Your task is to retype the lines from the opening of the material through the line that includes "sun.location = sun_dir * 50". Do not copy the pictures.

[START Supplied data]

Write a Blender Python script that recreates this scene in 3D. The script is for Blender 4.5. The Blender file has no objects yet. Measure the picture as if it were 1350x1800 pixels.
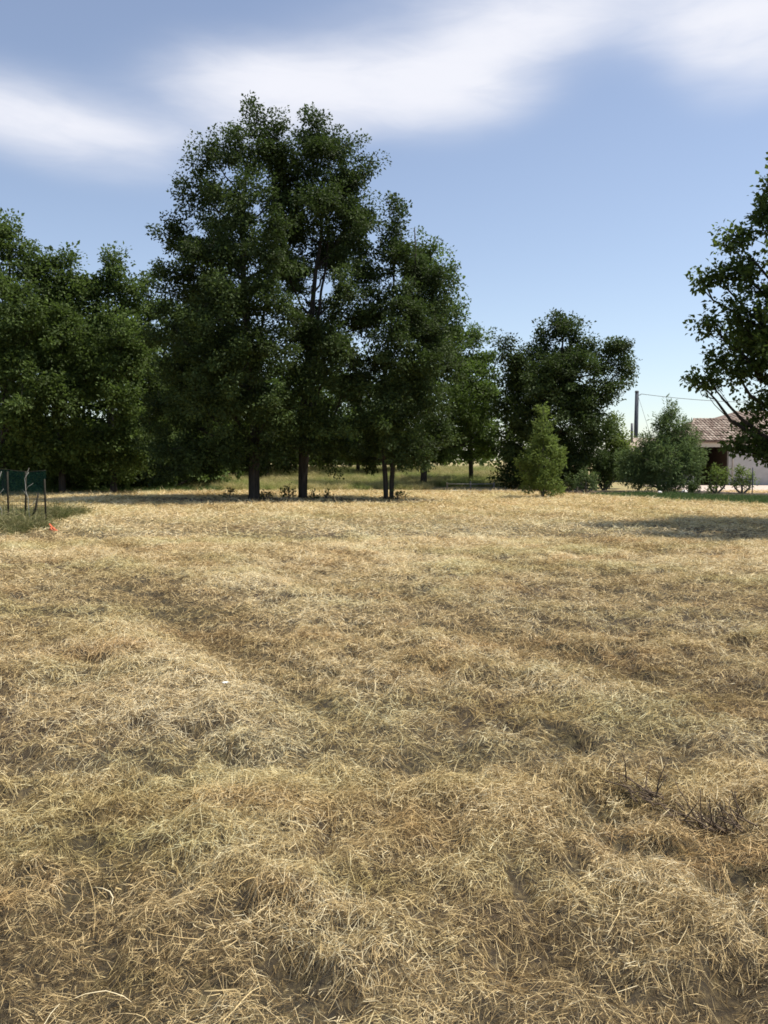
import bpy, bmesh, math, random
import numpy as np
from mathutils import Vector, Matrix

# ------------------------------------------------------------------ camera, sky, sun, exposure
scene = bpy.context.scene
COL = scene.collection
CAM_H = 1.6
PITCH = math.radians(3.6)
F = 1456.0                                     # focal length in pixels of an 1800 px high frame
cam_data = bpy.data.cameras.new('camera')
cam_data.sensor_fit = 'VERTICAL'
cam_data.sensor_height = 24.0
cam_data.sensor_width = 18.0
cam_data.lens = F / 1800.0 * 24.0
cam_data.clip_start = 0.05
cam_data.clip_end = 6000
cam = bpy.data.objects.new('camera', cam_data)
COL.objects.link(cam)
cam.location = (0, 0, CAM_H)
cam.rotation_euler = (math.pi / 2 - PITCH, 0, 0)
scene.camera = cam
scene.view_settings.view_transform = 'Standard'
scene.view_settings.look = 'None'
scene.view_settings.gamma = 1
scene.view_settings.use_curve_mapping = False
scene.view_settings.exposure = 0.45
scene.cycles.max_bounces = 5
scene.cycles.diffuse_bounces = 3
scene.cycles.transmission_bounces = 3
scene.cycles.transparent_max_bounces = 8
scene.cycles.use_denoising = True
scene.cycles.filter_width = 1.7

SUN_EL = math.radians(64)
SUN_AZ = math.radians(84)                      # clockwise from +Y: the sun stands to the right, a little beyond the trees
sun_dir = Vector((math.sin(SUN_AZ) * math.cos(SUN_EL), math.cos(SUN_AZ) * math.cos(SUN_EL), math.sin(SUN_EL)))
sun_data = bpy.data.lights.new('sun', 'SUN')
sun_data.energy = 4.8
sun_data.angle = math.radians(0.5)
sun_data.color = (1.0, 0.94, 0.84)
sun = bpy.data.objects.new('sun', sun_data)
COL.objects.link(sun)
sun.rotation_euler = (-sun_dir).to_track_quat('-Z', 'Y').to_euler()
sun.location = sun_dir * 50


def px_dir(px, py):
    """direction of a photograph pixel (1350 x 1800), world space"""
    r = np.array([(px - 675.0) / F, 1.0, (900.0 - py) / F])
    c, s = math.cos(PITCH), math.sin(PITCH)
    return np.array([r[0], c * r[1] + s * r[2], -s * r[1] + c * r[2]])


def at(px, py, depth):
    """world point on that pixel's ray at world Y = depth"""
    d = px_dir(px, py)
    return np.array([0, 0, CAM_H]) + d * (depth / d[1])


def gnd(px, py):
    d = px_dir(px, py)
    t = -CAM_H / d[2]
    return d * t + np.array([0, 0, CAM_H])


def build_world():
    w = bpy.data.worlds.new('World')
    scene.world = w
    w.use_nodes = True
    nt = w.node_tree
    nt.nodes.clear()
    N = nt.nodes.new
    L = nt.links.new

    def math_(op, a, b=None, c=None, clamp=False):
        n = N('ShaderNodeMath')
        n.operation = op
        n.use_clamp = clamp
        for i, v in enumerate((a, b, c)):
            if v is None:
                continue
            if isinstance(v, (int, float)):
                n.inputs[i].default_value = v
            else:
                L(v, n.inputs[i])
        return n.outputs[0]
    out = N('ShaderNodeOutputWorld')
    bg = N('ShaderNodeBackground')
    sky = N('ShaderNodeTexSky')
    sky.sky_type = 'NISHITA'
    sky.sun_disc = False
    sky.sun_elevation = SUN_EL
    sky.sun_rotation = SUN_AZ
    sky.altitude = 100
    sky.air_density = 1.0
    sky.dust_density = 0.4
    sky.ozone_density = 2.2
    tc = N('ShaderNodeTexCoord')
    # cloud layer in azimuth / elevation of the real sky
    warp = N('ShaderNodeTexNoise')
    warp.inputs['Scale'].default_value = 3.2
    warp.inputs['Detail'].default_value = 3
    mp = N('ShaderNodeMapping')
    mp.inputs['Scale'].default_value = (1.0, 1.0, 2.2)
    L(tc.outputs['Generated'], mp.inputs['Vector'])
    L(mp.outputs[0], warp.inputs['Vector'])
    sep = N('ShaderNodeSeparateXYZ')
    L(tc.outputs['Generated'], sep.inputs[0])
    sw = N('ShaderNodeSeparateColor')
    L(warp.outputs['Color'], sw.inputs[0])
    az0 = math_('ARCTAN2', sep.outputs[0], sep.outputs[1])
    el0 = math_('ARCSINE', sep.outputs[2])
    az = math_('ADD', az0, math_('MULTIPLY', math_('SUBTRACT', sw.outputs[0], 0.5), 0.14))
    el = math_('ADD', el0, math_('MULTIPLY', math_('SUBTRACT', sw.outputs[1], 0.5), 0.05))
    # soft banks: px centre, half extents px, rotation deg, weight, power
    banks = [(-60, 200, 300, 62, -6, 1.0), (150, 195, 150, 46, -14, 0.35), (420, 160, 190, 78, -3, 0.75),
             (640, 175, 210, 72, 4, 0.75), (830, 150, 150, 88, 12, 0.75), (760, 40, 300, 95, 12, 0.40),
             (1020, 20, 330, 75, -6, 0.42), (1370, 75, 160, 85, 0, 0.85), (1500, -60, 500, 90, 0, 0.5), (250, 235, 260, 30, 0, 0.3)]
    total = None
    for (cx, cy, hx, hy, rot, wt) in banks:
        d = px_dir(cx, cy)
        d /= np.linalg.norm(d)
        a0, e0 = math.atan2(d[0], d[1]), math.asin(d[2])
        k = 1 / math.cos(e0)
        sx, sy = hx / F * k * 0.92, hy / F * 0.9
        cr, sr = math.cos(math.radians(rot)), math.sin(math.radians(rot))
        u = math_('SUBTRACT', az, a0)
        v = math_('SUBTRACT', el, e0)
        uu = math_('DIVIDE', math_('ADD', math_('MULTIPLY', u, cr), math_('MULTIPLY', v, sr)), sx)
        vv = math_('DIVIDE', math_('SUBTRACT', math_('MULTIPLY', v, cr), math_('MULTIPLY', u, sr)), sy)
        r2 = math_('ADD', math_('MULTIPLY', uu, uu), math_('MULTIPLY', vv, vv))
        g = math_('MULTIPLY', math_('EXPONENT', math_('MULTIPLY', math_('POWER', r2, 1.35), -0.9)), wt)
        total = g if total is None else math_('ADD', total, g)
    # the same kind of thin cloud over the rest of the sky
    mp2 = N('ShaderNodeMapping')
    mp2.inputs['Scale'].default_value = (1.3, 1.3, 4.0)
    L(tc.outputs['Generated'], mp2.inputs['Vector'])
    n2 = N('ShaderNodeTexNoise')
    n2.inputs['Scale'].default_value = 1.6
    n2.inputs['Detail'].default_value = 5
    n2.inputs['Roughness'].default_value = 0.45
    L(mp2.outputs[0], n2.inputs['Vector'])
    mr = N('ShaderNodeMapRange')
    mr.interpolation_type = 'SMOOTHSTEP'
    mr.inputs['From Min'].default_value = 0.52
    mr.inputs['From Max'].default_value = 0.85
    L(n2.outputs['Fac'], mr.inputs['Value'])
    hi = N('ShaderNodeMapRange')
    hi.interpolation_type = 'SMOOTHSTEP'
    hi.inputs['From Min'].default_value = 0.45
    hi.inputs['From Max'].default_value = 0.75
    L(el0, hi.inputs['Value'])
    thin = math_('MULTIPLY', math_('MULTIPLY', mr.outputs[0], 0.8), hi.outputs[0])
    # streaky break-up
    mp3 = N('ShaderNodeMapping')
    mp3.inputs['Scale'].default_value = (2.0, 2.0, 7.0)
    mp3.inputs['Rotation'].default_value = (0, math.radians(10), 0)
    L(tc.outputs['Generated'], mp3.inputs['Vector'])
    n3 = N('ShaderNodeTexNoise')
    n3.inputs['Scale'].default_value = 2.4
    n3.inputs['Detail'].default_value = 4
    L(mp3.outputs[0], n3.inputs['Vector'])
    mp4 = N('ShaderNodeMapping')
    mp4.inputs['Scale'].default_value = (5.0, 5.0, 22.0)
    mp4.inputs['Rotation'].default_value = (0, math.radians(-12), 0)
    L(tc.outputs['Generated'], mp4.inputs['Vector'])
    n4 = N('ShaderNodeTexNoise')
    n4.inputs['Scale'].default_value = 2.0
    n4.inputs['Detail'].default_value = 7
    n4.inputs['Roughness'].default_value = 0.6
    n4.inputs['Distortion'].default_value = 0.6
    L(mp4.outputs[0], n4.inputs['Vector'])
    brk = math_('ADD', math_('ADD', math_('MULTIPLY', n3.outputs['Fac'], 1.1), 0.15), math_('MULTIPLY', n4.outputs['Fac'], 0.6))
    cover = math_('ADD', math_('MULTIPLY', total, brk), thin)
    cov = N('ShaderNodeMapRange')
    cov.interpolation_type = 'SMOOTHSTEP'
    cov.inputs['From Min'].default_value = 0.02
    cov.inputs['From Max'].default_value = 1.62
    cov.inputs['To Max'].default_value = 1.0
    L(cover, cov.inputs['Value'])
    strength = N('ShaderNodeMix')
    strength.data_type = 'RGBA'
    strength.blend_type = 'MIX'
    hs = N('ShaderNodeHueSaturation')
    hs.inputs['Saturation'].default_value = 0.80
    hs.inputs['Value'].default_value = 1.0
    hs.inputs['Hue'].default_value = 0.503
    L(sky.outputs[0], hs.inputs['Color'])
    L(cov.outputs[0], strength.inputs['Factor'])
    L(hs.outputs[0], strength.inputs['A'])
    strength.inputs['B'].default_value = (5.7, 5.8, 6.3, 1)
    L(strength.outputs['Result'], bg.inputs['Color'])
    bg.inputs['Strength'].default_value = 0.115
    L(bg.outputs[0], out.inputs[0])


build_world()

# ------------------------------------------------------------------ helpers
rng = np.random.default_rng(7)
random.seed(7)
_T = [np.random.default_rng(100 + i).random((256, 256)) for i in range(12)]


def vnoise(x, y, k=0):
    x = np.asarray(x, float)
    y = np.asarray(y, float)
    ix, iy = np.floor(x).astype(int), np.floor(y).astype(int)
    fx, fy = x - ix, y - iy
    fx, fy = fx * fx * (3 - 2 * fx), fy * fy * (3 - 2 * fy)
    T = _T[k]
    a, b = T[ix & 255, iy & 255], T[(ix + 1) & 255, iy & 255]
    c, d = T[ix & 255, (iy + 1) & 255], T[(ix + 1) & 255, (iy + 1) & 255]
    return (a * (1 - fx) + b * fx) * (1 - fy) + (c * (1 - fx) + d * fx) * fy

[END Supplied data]

### [Worked solution]
Write a Blender Python script that recreates this scene in 3D. The script is for Blender 4.5. The Blender file has no objects yet. Measure the picture as if it were 1350x1800 pixels.
import bpy, bmesh, math, random
import numpy as np
from mathutils import Vector, Matrix

# ------------------------------------------------------------------ camera, sky, sun, exposure
scene = bpy.context.scene
COL = scene.collection
CAM_H = 1.6
PITCH = math.radians(3.6)
F = 1456.0                                     # focal length in pixels of an 1800 px high frame
cam_data = bpy.data.cameras.new('camera')
cam_data.sensor_fit = 'VERTICAL'
cam_data.sensor_height = 24.0
cam_data.sensor_width = 18.0
cam_data.lens = F / 1800.0 * 24.0
cam_data.clip_start = 0.05
cam_data.clip_end = 6000
cam = bpy.data.objects.new('camera', cam_data)
COL.objects.link(cam)
cam.location = (0, 0, CAM_H)
cam.rotation_euler = (math.pi / 2 - PITCH, 0, 0)
scene.camera = cam
scene.view_settings.view_transform = 'Standard'
scene.view_settings.look = 'None'
scene.view_settings.gamma = 1
scene.view_settings.use_curve_mapping = False
scene.view_settings.exposure = 0.45
scene.cycles.max_bounces = 5
scene.cycles.diffuse_bounces = 3
scene.cycles.transmission_bounces = 3
scene.cycles.transparent_max_bounces = 8
scene.cycles.use_denoising = True
scene.cycles.filter_width = 1.7

SUN_EL = math.radians(64)
SUN_AZ = math.radians(84)                      # clockwise from +Y: the sun stands to the right, a little beyond the trees
sun_dir = Vector((math.sin(SUN_AZ) * math.cos(SUN_EL), math.cos(SUN_AZ) * math.cos(SUN_EL), math.sin(SUN_EL)))
sun_data = bpy.data.lights.new('sun', 'SUN')
sun_data.energy = 4.8
sun_data.angle = math.radians(0.5)
sun_data.color = (1.0, 0.94, 0.84)
sun = bpy.data.objects.new('sun', sun_data)
COL.objects.link(sun)
sun.rotation_euler = (-sun_dir).to_track_quat('-Z', 'Y').to_euler()
sun.location = sun_dir * 50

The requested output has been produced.